If you’re unclear about what’s wrong with our politics, read the press.

So far, the 2010 Election campaign has promised little, and delivered less. But the media delivery has been downright hypocritical.

There are twenty-six days to go to Election day, and perhaps two months left in which to avoid national bankruptcy. David Cameron says the Labour NI plans will cost jobs, but Tory plans to slash civil service costs by £27 billion won’t. Gordon Brown and Lord Adonis beg voters to vote Libdem, as if the Conservatives were a form of anti-matter. In the Commons on Wednesday, the Prime Minister said ‘same old Tories’ three times. This morning he accused them of ‘turning their backs on the Party’s tradition’.

The Conservatives are ‘especially’ targeting Ed Balls’s seat, presumably because they don’t like him much. This is a bit juvenile of them, but not as idiotic as Labour promising fathers a month’s paternity leave with money we don’t have. Nick Clegg called Alex Salmond ‘a two-bit player’, and both Cameron and Brown are studiously avoiding Jeremy Paxman’s invitation for each leader in turn to go on Newsnight and be interviewed by him.

It’s all a bit tacky and infantile and cowardly, isn’t it? Well, that’s what we’d expect – and that’s what we’re getting. But there are other elements that strike me as much worse…and these involve the election-watching media.

The first is the tweeting madness of Labour candidate Moray Stuart MacLennan. Here we are able to see the degree to which delusional pc really has surgically removed everyone’s right to say ‘cunt’, ‘ugly old boot’, and ‘chav’. Next it’ll be cockney, scouser and manc – but the media so happy to poke fun at pc now join in gleefully as Gordon Brown (overheard only last week calling Lord Mandelson ‘a cunt’, a year after Mandy himself called a US commentator ‘a cunt’) says he doesn’t want anyone in the Labour Party like that. Well Mr Brown, that’ll be a lot of empty benches on your side of the House, then.

The same applies to Boris Johnson, whose remark that the Citizenship Service scheme should be obligatory has been blown up by the papers into ‘a gaffe’. Next week, these same papers will be giving good sanctimony on the inability of politicians to think for themselves and have an independent opinion; ‘they’re just lobby fodder’ another smart-arsed Daily Mail hack will sneer. So far, not a single title or news programme has thought to ask how many Brits agree with Johnson. They’d be surprised by how many do.

Media coverage of the opinion polls suffers from similar double standards. Up two, down three, back one, forward two: it is a macabre waltz of death utterly irrelevant to most people, steeped in wonkery, but above all badly analysed and not explained. But before this election is over, there will be high-and-mighty opinion pieces from the letter-box shouters about ‘weak politicians obsessed by the Polls, acting like straws in the wind’. OK, The Slog looks at polls now and then; but only to point out a trend, and suggest the reason for it. And The Slog has said for years that once an election is declared, political research should be banned until an exit poll on the night of the count. Anyone seen that idea in the press yet?

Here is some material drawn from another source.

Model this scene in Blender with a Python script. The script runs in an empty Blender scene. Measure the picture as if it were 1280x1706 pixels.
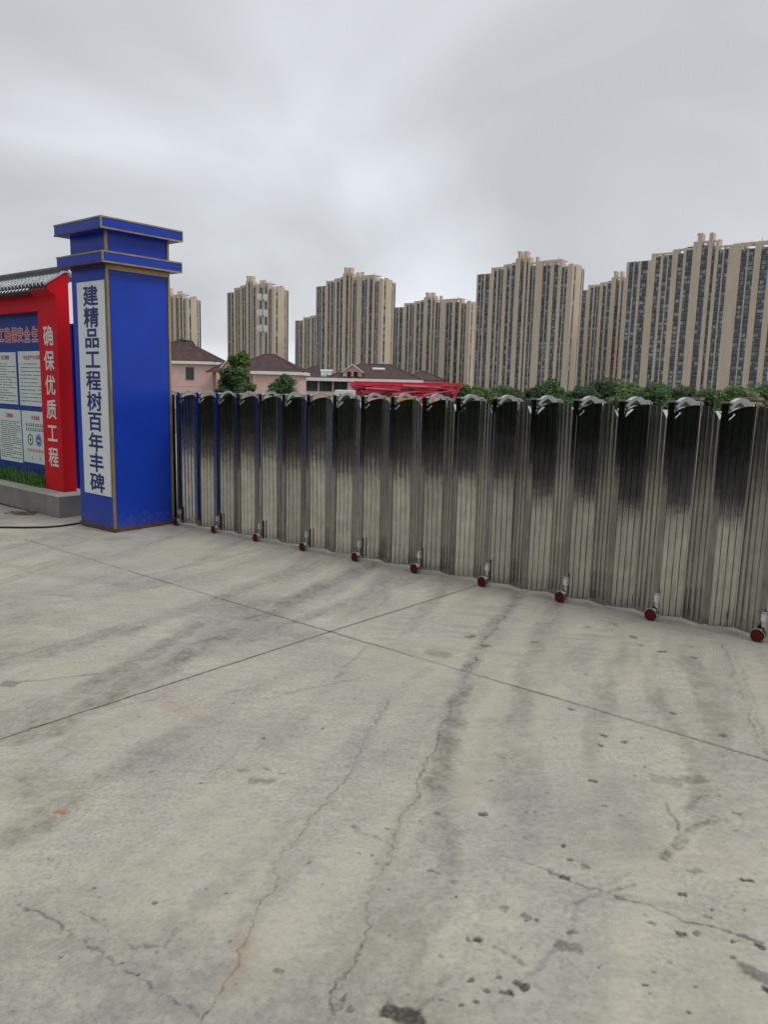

The sad truth is that our media are, with one or two notable exceptions, as bereft of new thought and brave creativity as our politicians. They collude actively in this silly game of Chase the Soundbite and Serve up the Story. They are part of the cultural problem, along with the police, the Civil Service, NHS Trust managements, and all the rest of the self-serving hangers-on. And in the face of an internet that was going to destroy their business models from the moment it was born, they have done exactly what politicians do when faced with a historical inevitability: allow the urgent to overtake the important…and go bankrupt.

So if you want to know what’s wrong with our politics, read the papers. But if you’re more interested in what to do about the mess, read The Slog. You might as well: we’ve been ahead of the lot of them on several political, social, financial and business stories for months now.